The centrepiece was the total deregulation of fees which would have seen them double or even treble. Most economic modelling predicted that $100,000 fees would become standard.

Pyne’s dream was for the Australian university system to become a carbon copy of the notorious US education model, where inequality is writ large; where there are universities exclusively for the rich and those exclusively for the poor; where poor people rack up hundreds of thousands of dollars in debt for degrees that are virtually useless on the job market.

Every last aspect of Pyne’s reform package has been defeated in the Senate this evening. This is the most significant victory for the student movement in many years. It is a product of the tenacious student and staff campaign that has raged since the budget was released in May.

The campaign has involved the biggest student protests in almost a decade and the constant hounding of the Liberal ministers by mobs of angry students.

Throughout the year, many Liberal ministers were forced to cancel visits to our campuses. For those appearances that they kept, bodyguards became compulsory. Students have had them running scared for months.

If anything, the Senate is well behind the times. This debate was lost months ago with the public. As early as June fee deregulation was opposed by a majority of the population and was seen as one of the top three worst budget reforms. This represented a massive turnaround in public opinion since the budget was released.

Initially fee deregulation was one of the least opposed and least understood measures in the budget. The persistent media images of students marching through the streets and heckling Liberal ministers was crucial in changing that.

The other thing that steadily changed was the position of the opposition parties and independents in Parliament. When Pyne’s reforms were first announced, only the Greens came out against them. It was the student campaign and the corresponding shift in public opinion that pushed Labor, PUP and the cross-benchers into opposing the reforms.

This victory is a glaring confirmation of the fact that protests and militancy are the way forward for the student movement, and for campaigns against the Liberals more generally.

Students should relish this victory and take a moment to watch the speeches made by dishevelled Liberal senators in the final moments of life for their reform bill, but we also need to remember that one vote will not save students from these attacks.

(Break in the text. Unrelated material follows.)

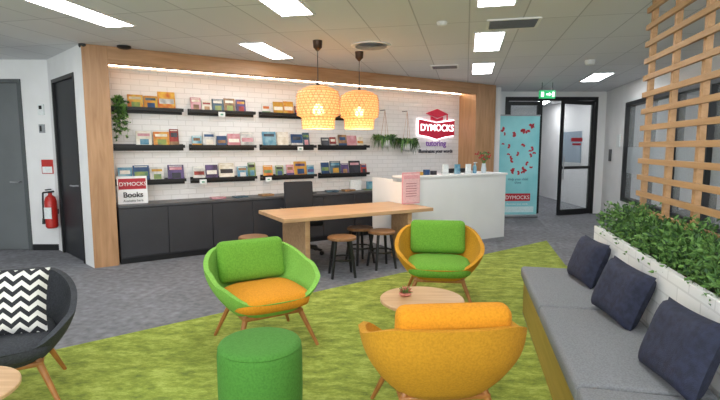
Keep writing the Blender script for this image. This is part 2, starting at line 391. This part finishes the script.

Just half an hour after his bill was defeated, Pyne announced on Facebook that he will be working on a new bill for tomorrow. But even if the Liberals are unable to move anything this year, the Abbott government will be out for revenge going into next year, and they will have months between now and the next parliamentary sitting to dream up deregulation 2.0, as well as a raft of other attacks on students.

Apart from the Liberals wanting revenge, the full scale privatisation of the university sector is something that the ruling class have been demanding for some time. Students need to be ready to battle any reforms suggested by any party that push in this direction.

The victory we have had today and the campaign that led to it should be the template for our future struggles.

Sarah Garnham is the National Education Officer in the National Union of Students.